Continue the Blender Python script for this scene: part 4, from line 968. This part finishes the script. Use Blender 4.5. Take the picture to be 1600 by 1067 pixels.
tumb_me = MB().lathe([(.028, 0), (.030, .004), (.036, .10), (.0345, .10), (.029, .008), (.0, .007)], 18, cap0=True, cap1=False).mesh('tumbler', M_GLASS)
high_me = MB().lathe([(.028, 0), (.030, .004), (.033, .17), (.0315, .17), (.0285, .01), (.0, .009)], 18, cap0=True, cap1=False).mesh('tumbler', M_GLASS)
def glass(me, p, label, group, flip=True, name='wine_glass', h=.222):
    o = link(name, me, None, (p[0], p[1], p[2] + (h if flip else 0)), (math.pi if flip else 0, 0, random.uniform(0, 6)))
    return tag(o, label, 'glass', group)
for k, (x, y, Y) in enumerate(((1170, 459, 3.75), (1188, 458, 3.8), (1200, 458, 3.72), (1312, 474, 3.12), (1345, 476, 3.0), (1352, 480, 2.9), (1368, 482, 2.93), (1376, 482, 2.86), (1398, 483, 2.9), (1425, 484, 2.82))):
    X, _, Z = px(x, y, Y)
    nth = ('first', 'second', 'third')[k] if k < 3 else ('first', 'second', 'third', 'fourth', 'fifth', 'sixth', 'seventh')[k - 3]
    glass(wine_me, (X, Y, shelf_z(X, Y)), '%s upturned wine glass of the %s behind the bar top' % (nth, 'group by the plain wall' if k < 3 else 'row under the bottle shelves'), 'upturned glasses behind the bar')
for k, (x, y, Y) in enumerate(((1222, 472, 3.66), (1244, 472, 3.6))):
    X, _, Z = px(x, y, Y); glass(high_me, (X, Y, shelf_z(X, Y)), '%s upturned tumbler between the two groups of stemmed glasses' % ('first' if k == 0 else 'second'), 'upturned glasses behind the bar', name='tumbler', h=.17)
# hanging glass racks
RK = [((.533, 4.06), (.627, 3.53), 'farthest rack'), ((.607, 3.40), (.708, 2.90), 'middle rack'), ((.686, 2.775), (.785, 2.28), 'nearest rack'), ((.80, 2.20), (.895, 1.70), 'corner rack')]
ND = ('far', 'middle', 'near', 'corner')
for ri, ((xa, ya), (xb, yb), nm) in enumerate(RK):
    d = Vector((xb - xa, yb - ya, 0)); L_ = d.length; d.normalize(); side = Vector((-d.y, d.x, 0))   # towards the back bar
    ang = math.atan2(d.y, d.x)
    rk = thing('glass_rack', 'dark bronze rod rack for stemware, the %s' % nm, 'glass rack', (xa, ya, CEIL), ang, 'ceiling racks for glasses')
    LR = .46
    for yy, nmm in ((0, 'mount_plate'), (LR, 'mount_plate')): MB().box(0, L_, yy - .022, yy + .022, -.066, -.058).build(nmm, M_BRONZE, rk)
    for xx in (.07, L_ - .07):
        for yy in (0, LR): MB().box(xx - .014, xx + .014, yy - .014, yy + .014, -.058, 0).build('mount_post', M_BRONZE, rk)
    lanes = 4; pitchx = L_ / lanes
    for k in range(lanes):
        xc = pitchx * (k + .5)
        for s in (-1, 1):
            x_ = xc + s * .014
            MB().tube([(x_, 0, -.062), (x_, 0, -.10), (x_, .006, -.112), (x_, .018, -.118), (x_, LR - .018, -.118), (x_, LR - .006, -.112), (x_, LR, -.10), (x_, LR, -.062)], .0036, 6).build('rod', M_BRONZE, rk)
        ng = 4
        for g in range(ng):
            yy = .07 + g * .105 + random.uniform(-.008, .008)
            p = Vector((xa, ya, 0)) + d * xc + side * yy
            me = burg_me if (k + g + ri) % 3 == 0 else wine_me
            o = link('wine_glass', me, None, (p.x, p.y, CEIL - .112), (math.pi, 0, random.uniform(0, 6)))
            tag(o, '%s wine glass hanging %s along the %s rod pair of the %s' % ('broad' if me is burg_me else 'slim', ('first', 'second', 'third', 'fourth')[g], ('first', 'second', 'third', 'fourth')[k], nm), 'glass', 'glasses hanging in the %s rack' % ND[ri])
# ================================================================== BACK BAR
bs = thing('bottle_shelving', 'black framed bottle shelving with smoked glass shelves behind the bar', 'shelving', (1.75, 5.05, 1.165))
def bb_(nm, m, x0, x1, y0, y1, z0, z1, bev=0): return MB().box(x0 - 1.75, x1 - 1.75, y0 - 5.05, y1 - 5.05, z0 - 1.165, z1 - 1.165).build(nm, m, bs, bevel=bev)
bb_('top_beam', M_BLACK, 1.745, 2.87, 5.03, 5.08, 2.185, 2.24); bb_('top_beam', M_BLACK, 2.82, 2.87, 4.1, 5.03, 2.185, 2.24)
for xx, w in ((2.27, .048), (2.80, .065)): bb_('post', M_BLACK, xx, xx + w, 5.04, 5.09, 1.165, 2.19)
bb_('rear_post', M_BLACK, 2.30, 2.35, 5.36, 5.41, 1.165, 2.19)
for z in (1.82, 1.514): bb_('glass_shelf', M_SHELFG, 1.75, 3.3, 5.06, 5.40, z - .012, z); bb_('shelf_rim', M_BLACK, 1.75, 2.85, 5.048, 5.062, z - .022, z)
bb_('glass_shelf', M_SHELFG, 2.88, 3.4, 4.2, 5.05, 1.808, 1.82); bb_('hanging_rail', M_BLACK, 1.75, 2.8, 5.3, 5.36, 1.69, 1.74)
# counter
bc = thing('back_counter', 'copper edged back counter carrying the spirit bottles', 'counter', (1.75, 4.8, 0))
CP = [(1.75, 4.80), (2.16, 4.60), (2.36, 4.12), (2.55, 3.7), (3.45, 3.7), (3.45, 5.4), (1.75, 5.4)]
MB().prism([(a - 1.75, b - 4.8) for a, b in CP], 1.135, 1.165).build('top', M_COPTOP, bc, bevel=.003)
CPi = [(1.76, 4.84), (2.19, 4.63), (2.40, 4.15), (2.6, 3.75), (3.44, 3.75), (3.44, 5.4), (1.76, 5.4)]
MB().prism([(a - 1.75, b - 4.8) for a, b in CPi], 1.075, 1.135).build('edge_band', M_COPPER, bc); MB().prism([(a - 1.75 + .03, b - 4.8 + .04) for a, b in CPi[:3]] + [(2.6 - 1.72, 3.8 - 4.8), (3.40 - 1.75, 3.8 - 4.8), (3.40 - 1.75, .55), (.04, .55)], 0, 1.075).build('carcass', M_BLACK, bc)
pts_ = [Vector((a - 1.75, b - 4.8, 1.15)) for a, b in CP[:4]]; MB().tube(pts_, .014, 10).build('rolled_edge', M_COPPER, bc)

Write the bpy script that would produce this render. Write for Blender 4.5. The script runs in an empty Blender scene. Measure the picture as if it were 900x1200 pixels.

--

_Stated problem_
Write out every line of the data that holds the word "pixels".

_Task response_
Continue the Blender Python script for this scene: part 4, from line 968. This part finishes the script. Use Blender 4.5. Take the picture to be 1600 by 1067 pixels.
Write the bpy script that would produce this render. Write for Blender 4.5. The script runs in an empty Blender scene. Measure the picture as if it were 900x1200 pixels.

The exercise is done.